Exercise:
Restate, exactly and only, the lines from the first through the line containing "COL = SC.collection".

╭─ Given information

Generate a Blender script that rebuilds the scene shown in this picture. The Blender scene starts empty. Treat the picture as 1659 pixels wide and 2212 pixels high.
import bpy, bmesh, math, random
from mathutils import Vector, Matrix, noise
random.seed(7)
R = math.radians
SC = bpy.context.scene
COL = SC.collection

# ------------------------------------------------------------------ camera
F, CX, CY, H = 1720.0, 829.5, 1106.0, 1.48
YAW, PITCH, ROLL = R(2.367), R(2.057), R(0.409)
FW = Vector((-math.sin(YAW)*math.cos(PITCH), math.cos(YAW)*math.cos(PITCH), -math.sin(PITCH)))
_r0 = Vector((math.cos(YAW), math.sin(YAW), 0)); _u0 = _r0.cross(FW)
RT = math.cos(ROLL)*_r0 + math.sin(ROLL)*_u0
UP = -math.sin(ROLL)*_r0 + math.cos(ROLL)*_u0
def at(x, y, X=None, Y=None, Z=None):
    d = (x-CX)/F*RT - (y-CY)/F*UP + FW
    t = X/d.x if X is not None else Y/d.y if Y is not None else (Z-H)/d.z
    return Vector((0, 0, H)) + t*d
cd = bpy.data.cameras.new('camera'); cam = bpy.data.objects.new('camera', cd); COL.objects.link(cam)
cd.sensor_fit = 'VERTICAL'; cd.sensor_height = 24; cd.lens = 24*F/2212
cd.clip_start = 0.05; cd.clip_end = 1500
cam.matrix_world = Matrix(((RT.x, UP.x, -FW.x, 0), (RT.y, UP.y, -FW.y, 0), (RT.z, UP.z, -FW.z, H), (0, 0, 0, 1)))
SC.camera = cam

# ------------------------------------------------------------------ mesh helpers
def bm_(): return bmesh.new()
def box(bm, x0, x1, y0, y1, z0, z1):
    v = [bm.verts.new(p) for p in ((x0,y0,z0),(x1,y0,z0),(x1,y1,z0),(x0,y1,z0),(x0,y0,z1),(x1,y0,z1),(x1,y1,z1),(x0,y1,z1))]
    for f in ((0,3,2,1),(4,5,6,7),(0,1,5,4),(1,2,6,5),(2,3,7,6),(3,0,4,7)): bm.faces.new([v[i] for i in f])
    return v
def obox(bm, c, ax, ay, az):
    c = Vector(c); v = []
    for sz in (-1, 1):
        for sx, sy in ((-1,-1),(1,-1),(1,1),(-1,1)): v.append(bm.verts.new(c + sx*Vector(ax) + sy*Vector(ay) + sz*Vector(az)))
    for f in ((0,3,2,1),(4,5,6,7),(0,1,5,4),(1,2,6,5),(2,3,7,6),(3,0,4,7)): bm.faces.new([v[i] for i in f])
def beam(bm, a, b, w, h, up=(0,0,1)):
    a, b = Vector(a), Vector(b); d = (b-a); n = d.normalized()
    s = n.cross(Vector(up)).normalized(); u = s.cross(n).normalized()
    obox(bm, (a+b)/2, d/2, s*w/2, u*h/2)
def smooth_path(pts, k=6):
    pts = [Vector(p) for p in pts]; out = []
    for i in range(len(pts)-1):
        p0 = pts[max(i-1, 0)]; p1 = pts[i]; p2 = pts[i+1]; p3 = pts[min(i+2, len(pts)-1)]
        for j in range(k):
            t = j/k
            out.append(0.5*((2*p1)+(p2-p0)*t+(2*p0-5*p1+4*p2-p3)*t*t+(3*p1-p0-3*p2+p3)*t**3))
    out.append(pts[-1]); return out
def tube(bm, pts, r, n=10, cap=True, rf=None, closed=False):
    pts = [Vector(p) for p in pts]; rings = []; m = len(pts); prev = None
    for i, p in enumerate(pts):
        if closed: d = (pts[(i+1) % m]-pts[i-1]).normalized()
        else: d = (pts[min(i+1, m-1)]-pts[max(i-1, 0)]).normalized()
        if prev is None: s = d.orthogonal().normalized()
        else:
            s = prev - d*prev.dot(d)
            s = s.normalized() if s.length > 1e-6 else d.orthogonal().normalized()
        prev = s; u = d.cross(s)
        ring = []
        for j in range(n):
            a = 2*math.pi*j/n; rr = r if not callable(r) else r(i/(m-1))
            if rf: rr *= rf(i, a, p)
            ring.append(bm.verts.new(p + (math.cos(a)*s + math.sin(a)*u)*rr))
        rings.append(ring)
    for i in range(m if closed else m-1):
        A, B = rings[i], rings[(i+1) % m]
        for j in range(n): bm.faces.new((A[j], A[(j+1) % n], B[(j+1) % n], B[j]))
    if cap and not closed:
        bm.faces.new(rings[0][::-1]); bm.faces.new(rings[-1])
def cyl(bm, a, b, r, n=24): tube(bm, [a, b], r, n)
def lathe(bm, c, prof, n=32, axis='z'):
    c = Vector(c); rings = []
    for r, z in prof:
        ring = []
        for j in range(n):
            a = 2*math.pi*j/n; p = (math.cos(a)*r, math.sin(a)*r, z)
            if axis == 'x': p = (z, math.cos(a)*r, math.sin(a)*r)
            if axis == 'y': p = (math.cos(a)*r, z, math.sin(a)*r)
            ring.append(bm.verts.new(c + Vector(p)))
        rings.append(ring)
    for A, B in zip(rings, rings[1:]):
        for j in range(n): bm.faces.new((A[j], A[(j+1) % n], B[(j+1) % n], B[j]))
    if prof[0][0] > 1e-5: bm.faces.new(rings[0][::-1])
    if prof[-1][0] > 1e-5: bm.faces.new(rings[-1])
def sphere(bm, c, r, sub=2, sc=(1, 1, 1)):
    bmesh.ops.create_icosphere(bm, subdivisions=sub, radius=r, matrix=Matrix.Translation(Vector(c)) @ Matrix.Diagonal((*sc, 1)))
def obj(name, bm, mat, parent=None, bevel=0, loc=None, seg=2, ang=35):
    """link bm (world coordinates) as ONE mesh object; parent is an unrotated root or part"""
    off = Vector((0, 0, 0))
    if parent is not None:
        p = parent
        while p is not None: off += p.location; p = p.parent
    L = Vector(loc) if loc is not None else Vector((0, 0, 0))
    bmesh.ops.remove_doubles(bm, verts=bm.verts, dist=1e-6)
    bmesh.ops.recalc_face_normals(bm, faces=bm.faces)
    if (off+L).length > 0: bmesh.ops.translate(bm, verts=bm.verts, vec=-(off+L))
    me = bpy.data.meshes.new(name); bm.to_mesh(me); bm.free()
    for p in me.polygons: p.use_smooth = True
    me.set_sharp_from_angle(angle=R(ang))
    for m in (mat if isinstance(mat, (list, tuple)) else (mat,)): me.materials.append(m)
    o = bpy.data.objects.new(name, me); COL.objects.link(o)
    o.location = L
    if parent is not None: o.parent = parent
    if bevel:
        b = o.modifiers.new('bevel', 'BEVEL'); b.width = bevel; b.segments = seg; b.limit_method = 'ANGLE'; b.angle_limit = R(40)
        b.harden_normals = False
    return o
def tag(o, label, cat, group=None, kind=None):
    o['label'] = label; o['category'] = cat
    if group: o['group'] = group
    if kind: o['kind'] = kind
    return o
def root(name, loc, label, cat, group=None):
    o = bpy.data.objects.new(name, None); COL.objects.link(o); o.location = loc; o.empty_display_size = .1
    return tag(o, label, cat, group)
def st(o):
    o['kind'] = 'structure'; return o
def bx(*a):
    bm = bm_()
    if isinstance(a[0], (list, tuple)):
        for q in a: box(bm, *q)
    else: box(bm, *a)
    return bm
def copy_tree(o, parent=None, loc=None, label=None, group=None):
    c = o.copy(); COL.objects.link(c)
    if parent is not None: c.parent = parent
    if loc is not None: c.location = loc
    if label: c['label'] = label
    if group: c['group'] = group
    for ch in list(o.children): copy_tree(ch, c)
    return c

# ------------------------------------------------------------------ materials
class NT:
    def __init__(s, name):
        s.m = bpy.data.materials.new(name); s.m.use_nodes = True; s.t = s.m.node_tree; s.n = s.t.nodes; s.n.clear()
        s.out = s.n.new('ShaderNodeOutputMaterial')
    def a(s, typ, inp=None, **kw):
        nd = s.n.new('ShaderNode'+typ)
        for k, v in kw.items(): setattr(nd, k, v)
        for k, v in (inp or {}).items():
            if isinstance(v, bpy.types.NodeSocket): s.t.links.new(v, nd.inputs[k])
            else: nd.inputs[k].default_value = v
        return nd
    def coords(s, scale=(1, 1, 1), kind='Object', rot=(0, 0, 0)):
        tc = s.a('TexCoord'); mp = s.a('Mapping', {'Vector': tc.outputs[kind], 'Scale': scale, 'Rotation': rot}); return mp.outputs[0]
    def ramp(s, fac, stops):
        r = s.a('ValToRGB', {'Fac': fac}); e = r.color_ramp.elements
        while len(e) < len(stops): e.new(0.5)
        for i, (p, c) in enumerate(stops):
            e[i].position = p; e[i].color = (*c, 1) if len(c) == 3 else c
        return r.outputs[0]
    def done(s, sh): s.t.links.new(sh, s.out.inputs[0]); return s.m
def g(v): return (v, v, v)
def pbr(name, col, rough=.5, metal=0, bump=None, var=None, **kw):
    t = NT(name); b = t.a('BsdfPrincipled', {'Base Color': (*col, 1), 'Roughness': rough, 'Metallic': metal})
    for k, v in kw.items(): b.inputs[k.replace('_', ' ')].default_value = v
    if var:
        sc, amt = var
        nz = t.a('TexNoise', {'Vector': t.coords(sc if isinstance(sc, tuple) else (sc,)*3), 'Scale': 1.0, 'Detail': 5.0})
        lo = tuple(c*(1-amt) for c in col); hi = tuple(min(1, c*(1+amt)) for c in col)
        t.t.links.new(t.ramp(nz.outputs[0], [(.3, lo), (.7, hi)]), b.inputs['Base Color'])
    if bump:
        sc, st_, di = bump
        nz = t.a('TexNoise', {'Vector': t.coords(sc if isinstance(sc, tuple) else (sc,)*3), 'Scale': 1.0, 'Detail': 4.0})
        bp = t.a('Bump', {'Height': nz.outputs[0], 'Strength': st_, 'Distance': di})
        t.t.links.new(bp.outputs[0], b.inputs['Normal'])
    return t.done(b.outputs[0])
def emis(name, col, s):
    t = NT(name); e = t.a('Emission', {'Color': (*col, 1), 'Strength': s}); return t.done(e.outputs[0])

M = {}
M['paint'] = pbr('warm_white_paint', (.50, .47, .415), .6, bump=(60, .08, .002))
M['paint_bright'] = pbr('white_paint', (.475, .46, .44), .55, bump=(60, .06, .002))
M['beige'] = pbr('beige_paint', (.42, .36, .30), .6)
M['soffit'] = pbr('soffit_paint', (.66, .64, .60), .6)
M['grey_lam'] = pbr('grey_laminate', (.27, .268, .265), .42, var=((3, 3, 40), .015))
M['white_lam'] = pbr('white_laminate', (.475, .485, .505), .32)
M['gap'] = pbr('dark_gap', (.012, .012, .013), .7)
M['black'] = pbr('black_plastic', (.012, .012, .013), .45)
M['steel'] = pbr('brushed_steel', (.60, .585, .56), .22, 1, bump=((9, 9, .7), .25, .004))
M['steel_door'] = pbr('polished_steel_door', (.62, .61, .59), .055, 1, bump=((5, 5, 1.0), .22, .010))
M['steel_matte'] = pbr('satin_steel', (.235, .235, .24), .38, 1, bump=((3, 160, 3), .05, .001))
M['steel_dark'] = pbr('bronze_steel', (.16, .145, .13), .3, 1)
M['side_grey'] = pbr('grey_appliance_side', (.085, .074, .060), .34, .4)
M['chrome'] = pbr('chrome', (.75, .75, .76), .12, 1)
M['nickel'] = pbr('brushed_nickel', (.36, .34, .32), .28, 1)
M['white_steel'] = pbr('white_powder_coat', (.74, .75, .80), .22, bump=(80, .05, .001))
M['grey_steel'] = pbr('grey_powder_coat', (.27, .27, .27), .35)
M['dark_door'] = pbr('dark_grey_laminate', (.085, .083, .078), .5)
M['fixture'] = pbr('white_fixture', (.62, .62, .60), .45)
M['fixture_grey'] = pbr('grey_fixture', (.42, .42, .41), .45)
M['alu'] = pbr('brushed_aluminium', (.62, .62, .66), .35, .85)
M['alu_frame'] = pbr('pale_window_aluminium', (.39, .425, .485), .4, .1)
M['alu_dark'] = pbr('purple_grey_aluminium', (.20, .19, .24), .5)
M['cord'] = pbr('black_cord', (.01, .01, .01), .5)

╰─

Answer to this task:
Generate a Blender script that rebuilds the scene shown in this picture. The Blender scene starts empty. Treat the picture as 1659 pixels wide and 2212 pixels high.
import bpy, bmesh, math, random
from mathutils import Vector, Matrix, noise
random.seed(7)
R = math.radians
SC = bpy.context.scene
COL = SC.collection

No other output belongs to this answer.